Today is a guest post from New York Times bestselling author Rebecca Cantrell. She’s fun, talented and a good friend–or so she tells me. Anyway, she’s here to tell us what a terrible person she is.
What are my worst writing habits?
Someone recently asked me about my worst habits as an author. Sadly, I have too many to list here, but I decided to give you the top five that would be considered criminal in writer’s court, punishable by not getting as much writing done as I think I should. Here are the top 5, in reverse order. Try not to be too shocked.
4. Remembering only the bad reviews. My first novel, A Trace of Smoke, got almost uniformly great reviews, including starred reviews from Kirkus Reviews, Publisher’s Weekly, and Library Journal. Do I remember quotes from them? No. But four years after it came out I can still recite all the damning bits from the ‘mixed’ New York Times review. Obviously, this is a trend that must be reversed. I must set about memorizing the good reviews and blurbs and become positively insufferable.
3. Not backing things up. I do back up my work. But not my iPhone. Not when I’m traveling. This one ranks so high because a couple of gallons of the Chesapeake Bay killed my iPhone with all my pictures from my New York tour on it. I should have known better. I did know better. And I got punished for it. So, now I back up more. In fact, I just went and backed something up now.
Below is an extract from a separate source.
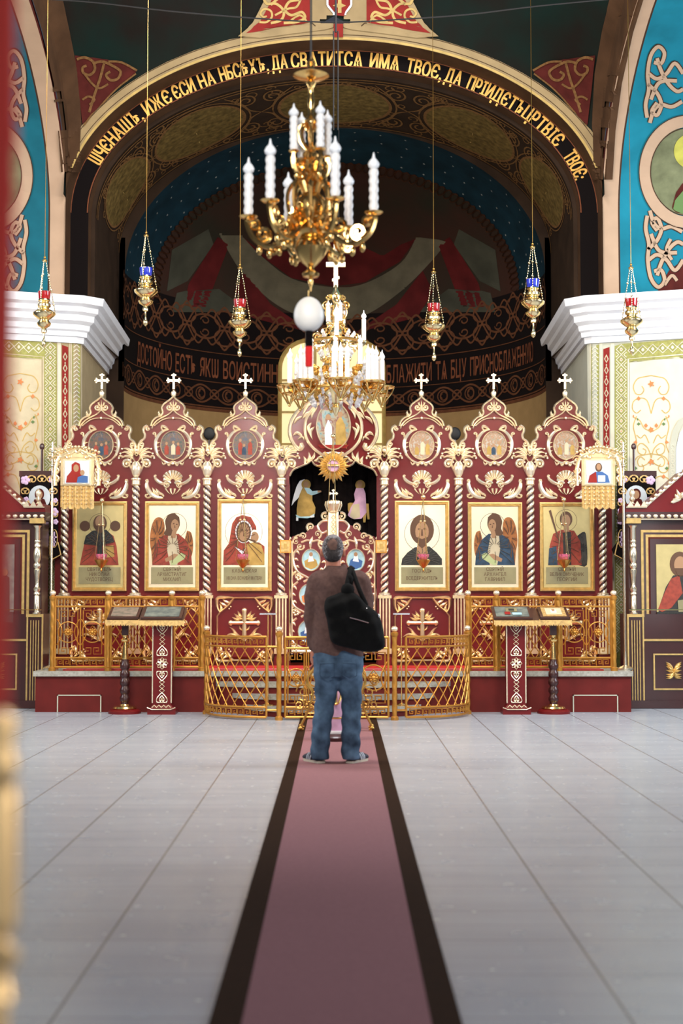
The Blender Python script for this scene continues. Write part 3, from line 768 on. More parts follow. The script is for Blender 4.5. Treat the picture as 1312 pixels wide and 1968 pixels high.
# painted ornament on the piers
def pierpaint(sgn, h, h2, h3):
    def fn(mb):
        g = (lambda P: P) if sgn > 0 else (lambda P: [(1290 - x, y - 4) for x, y in P])
        # edge strip of olive leaves
        pfill(mb, g([(1136, 664), (1151, 662), (1151, 1300), (1136, 1300)]), h, 1)
        for k in range(40):
            y = 672 + k * 8; pstroke(mb, g([(1138, y), (1143.5, y - 5), (1149, y)]), 2, h2, 0)
        for x in (1134.5, 1153, 1156): pstroke(mb, g([(x, 660), (x, 1290)]), 2.2, h2, 2)
        # red strip
        pfill(mb, g([(1159, 668), (1171, 667), (1171, 1290), (1159, 1290)]), h, 3)
        for k in range(22):
            y = 690 + k * 22
            mb_p = [(1165, y - 9), (1169.5, y), (1165, y + 8), (1160.5, y)]
            pfill(mb, g(mb_p), h2, 4, step=3); pfill(mb, g([(1165, y - 5), (1167.5, y), (1165, y + 5), (1162.5, y)]), h3, 3, step=3)
            pfill(mb, g([(1165, y + 9), (1167, y + 11.5), (1165, y + 14), (1163, y + 11.5)]), h2, 4, step=3)
        pfill(mb, g([(1173, 660), (1180, 660), (1180, 1290), (1173, 1290)]), h, 0)
        # lattice border
        pfill(mb, g([(1181, 662), (1400, 645), (1400, 690), (1206, 694), (1206, 1290), (1181, 1290)]), h, 1)
        for k in range(30):
            y = 672 + k * 19.6
            pstroke(mb, g([(1193.5, y - 9.5), (1203, y), (1193.5, y + 9.5), (1184, y)]), 2.0, h2, 0, closed=True)
            pfill(mb, g([(1193.5, y - 4), (1197.5, y), (1193.5, y + 4), (1189.5, y)]), h3, 0, step=2.5)
            pfill(mb, g([(1193.5, y - 1.6), (1195, y), (1193.5, y + 1.6), (1192, y)]), hitter([PIER[sgn]], .014), 5, step=1.6)
            for s in (-1, 1):
                pstroke(mb, g([(1193.5 + s * 10, y + 5), (1193.5 + s * 5, y + 9.8), (1193.5 + s * 10, y + 14.6)]), 1.8, h2, 0)
        for k in range(8):
            x = 1216 + k * 19; yy = 675 - (x - 1206) * .085
            pstroke(mb, g([(x - 9.5, yy), (x, yy - 9), (x + 9.5, yy), (x, yy + 9)]), 2.0, h2, 0, closed=True)
            pfill(mb, g([(x, yy - 4), (x + 4, yy), (x, yy + 4), (x - 4, yy)]), h3, 0, step=2.5)
        pstroke(mb, g([(1207, 1290), (1207, 690), (1400, 674)]), 3, h2, 2)
        # flowered panel
        pfill(mb, g([(1210, 694), (1400, 678), (1400, 1290), (1210, 1290)]), h, 2)
        for dy in (0, 150):
            for s in (-1, 1):
                def q(P): return g([(1251 + s * x, y + dy) for x, y in P])
                for P in ([(0, 722), (12, 724), (26, 728), (34, 742), (30, 756), (20, 758), (14, 750), (18, 742)], [(0, 795), (8, 770), (22, 765), (34, 772), (36, 786), (28, 794), (20, 788)],
                          [(0, 830), (14, 822), (22, 808), (34, 802)], [(0, 880), (6, 862), (18, 852), (26, 858), (24, 870), (14, 874), (10, 866), (16, 862)],
                          [(0, 882), (8, 892), (22, 896), (26, 886), (20, 878), (12, 884)], [(28, 800), (34, 820), (28, 850), (34, 870)], [(4, 852), (12, 836), (20, 842), (28, 836)]):
                    pstroke(mb, q(cr(P, 5)), 1.8, h2, 6)
                for x, y, r, mi in ((24, 766, 5, 5), (24, 815, 4, 7), (10, 818, 5, 5), (30, 850, 4, 5), (34, 800, 3, 5), (26, 806, 3, 7), (30, 900, 4, 7), (33, 890, 3, 5)):
                    pfill(mb, q([(x, y - r), (x + r * .35, y - r * .35), (x + r, y), (x + r * .3, y + r * .4), (x, y + r), (x - r * .3, y + r * .4), (x - r, y), (x - r * .35, y - r * .35)]), h3, mi, step=2)
            pfill(mb, g([(1251 + r * cos(a), 738 + dy + r * sin(a)) for a, r in [(pi * k / 5, 8 if k % 2 else 3) for k in range(10)]]), h3, 5, step=2)
            pfill(mb, g([(1251 + r * cos(a), 826 + dy + r * sin(a)) for a, r in [(pi * k / 5, 7 if k % 2 else 3) for k in range(10)]]), h3, 5, step=2)
        # blue niche edge with its border, far right
        if sgn > 0:
            arc_ = [(1292, 1000), (1292, 860), (1298, 830), (1308, 812), (1330, 800)]
            pstroke(mb, arc_, 12, hitter([PIER[sgn]], .016), 8); pfill(mb, [(1299, 1000), (1299, 862), (1306, 832), (1330, 808), (1330, 1000)], h3, 9)
            for k in range(14): pstroke(mb, g(circ(1292, 858 + k * 9.5, 3, 3.6, 8)), 1.2, hitter([PIER[sgn]], .020), 0, closed=True)
    return fn
for sgn, n in ((-1, 'left'), (1, 'right')):
    o = PIER[sgn]; mural('wall_' + n + '_pier_painting', ['cream', 'olive', 'lacecream' if sgn < 0 else 'cream', 'redpaint', 'lacecream', 'orangepaint', 'goldpaint', 'leafgreen', 'plasterpale', 'paneblue'], pierpaint(sgn, hitter([o], .004), hitter([o], .008), hitter([o], .012)))  # left panel ground is a darker cream, the shaded side as colour
# line of red under the capital on the jambs
# window in the apse
wx0, wx1 = Xp(538, 760, 22.12), Xp(737, 760, 22.12); wz0, wz1 = 2.2, Zp(655, 22.12)
P = [(wx0, wz0), (wx1, wz0), (wx1, wz1 - .45)] + [(wx1 - .45 + .45 * cos(a * pi / 16), wz1 - .45 + .45 * sin(a * pi / 16)) for a in range(1, 9)] + [(wx0 + .45 - .45 * sin(a * pi / 16), wz1 - .45 + .45 * cos(a * pi / 16)) for a in range(0, 9)]
m = MB(); m.prism(P, 22.10, 22.14, 0)
fr = [(P[i][0], 22.08, P[i][1]) for i in range(len(P))]; m.tube(fr + [fr[0]], .035, 6, 1)
for x in (wx0 + .55, wx1 - .55): m.box(x - .02, x + .02, 22.06, 22.10, wz0, wz1 - .03, 1)
for k in range(5): m.box(wx0, wx1, 22.06, 22.10, 2.6 + k * .5, 2.63 + k * .5, 1)
m.build('window_1', ['winglow', 'goldpaint'], **S)
# ================================================================ ICONOSTASIS
YI = 16.6; U = .00609
def zi(py): return Zp(py, YI)
ICX = -0.005
def q2(P, cx=0): return [((cx + x) * U, zi(y)) for x, y in P]
def rib(mb, P, w, mi=0, kind='c', h=.02, y=0, sm=5, mirror=True, cx=0):
    P = cr(P, sm) if sm else P; w *= 1.3; h *= 1.25
    mb.ribbon(q2(P, cx), w * U / 2 if not hasattr(w, '__len__') else [a * U / 2 for a in w], y, h, mi, kind)
    if mirror: mb.ribbon(q2([(-a, b) for a, b in P], cx), w * U / 2, y, h, mi, kind)
def volute(mb, x, y, r, a0, turns, w, h=.024, mirror=True, mi=0, yy=0):
    P = spiral(x, y, r, r * .15, a0, turns, 12); w *= 1.35
    mb.ribbon(q2(P), wprof('taper', w * U / 2, len(P)), yy, h, mi)
    mb.sph(((x) * U, yy - h * .4, zi(y)), r * .28 * U, mi, 6)
    if mirror:
        P = [(-a, b) for a, b in P]; mb.ribbon(q2(P), wprof('taper', w * U / 2, len(P)), yy, h, mi)
        mb.sph((-x * U, yy - h * .4, zi(y)), r * .28 * U, mi, 6)
ico = thing('iconostasis', 'dark red icon screen with gilded carving and six cross-topped gables across the altar arch', 'iconostasis', (ICX, YI, 0))
BAYS = [-2.722, -1.878, -1.034, 1.034, 1.884, 2.722]; COLS = [-3.13, -2.303, -1.472, -.606, .596, 1.462, 2.297, 3.135]
ZSOL = .44
# red board of one bay
OUT = [(0, 763), (6, 768), (13, 773), (19, 778), (22, 785), (20, 793), (24, 799), (33, 803), (40, 810), (43, 819), (50, 818), (56, 822), (57, 829), (54, 836), (56, 844), (62, 848), (66, 856), (66, 866), (69, 872)]
OUTS = cr(OUT, 3)
bp = MB(); poly = [(x, y) for x, y in OUTS] + [(69.5, 1262)]; poly = poly + [(-x, y) for x, y in poly[::-1]][:-1]
bp.prism(q2(poly), 0, .05, 0)
panel0 = bp.build('bay_panel', ['red'], ico, loc=(BAYS[0], 0, 0), smooth=False)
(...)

2. Over-researching. My books often have historical elements, so I have to do a lot of research. But I overdo it because it’s just plain fascinating. I find out tons of things I don’t really need to know to finish the book. For example, I have a scene with Hitler in it in A Night of Long Knives. I read tons of diary entries of people who were at that event, bits from the Nuremberg trial, historical analyses, etc. I compiled them all and picked out what I needed for my scene. That should have been enough. But I kept going. I call it the “what would Hitler smoke?” syndrome. He’s not smoking in the scene, so I don’t need to know it. But I do. In fact, that’s a trick question. Hitler was a nonsmoker. (hey, I did get to use that bit of research somewhere!)
1. Spending too much time on the Internet. Sure, I can pretend that some of it’s promotion and some of it even is, but I think I’d get a lot more done if I moved to a remote island with no Internet connectivity. Wait, I did live on a remote island. It didn’t help. The Internet was there, too.
What are your writer’s crimes? Reader’s crimes?